Q&A with Gauteng education MEC Panyaza Lesufi…

The authorities seem powerless to prevent violence against teachers. Chris Barron asked Gauteng education MEC Panyaza Lesufi

23 September 2018 - 00:00 By Chris Barron

Are you taking the issue seriously enough?
We've got no choice. That's why we've persuaded the minister to convene all roleplayers so we can attend to the issue as soon as possible.
It goes back years. Why so little success?
We've had success in Gauteng .
In all, 150 pupils were expelled from your schools last year for lawlessness, around 40 for violence against teachers. Doesn't that suggest you're not coping?
No, actually the opposite. It confirms that where it raises its ugly head, we know who the perpetrators are and we act.
Doesn't it suggest there is still a fundamental absence of discipline at your schools?
I would not put it that way.

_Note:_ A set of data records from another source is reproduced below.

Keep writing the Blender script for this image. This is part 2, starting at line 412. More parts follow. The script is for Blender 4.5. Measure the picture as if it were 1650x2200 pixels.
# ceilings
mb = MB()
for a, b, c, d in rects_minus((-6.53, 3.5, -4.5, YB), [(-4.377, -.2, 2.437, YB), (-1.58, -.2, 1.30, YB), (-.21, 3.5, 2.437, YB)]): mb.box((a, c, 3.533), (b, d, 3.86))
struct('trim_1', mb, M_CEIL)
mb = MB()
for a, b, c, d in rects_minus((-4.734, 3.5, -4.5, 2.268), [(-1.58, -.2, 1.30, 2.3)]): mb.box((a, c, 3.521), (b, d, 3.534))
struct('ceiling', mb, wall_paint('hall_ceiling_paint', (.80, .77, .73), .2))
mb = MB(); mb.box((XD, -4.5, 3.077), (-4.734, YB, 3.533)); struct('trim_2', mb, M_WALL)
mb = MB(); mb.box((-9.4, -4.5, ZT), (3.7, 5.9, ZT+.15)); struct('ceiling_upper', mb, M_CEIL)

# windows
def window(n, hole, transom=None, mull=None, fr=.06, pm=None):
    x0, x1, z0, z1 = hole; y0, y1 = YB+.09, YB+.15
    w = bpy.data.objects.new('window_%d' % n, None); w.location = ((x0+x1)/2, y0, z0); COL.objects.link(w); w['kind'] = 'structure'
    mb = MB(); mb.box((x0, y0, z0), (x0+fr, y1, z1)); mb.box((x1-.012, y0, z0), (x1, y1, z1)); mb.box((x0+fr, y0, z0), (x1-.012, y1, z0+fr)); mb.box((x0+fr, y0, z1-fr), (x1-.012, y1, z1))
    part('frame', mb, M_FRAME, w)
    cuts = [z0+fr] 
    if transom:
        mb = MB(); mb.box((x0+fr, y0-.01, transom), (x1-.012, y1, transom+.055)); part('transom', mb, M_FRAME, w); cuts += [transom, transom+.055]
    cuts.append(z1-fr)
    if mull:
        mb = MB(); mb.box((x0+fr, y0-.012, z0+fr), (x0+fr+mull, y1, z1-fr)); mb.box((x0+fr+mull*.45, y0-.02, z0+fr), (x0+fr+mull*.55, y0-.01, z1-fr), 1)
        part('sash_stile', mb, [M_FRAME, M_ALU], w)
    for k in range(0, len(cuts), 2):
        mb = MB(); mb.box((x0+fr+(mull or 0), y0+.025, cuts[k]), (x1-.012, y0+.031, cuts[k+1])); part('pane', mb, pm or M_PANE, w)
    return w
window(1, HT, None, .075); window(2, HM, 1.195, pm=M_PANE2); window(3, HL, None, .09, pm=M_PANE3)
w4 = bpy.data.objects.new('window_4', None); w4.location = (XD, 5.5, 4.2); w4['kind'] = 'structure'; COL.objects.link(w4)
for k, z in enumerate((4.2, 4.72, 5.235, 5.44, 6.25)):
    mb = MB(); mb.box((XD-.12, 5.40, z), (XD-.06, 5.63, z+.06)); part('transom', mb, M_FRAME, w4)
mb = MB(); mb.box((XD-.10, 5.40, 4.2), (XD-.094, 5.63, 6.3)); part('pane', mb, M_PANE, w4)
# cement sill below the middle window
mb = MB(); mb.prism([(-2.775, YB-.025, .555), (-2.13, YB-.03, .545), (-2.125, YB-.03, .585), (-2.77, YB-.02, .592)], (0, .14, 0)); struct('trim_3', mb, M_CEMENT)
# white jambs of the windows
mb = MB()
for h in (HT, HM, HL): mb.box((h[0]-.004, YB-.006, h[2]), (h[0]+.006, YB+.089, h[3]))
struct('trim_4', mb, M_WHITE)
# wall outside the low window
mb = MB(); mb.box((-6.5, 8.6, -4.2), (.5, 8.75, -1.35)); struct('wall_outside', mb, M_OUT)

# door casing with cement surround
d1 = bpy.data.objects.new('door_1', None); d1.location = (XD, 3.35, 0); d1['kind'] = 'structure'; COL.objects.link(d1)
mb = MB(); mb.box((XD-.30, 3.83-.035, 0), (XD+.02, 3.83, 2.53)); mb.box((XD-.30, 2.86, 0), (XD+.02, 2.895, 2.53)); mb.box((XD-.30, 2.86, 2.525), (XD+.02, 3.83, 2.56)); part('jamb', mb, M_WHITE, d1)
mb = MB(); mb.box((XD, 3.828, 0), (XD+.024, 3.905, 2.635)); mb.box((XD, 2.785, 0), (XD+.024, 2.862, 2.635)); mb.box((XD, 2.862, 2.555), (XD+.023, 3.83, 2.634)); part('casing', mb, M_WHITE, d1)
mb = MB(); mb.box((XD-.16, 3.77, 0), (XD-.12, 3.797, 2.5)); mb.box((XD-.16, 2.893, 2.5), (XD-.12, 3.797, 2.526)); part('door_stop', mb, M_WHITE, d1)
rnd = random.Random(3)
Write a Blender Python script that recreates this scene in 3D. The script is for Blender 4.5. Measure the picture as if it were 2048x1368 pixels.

I would say the current plans to combat school violence are not working.
Because there's an absence of discipline at your schools?
We've got 2.3-million learners in Gauteng. Only 150 have been found to be in conflict with the law.
Unions and teachers say that's the tip of the iceberg.
If they don't report then we can't know. These are the ones that have been reported. But check the police crime stats. It would be a miracle if schools were not affected by that kind of environment.
Teachers feel they're not getting enough departmental support.
I'm sympathetic to that feeling because our schools must be teacher-friendly. But they must also be learner-friendly.
Is the balance too much in favour of the pupils?
If educators don't feel safe there's a process and mechanism for them to report and the perpetrator can be removed. The problem is they only want to report when it has reached an uncontrollable stage. That's why I'm taken aback when teacher formations say violence is under-reported. It's because they don't report.
Because they're afraid of being embroiled in a bureaucratic quagmire if they do?
In the absence of bureaucracy what do you have? An eye for an eye? People who don't follow the law to the letter? If you suspend a learner without going through all the processes, you've got the Human Rights Commission that will come to you tomorrow, you've got NGOs that will take you to court. So there is a need for bureaucracy.
Is there also a need for swifter consequences?
Our rules and regulations say that the SGB [school governing body] can meet now and in the next two hours suspend or expel that learner. The only area we can improve on is to declare our schools a no-weapons zone, so if someone brings a knife or gun he is expelled immediately.
Do schools have the capacity to screen for them?
It's not us, it's the law-enforcement agencies. It's their mandate. They must execute their mandate, they must not transfer it to us. Our mandate is to teach.
Which can only happen if there's some kind of discipline?
Of course.
When you come down on teachers for enforcing things like hair codes, don't you undermine their authority?
I've not come down on teachers, I've come down on the SGBs.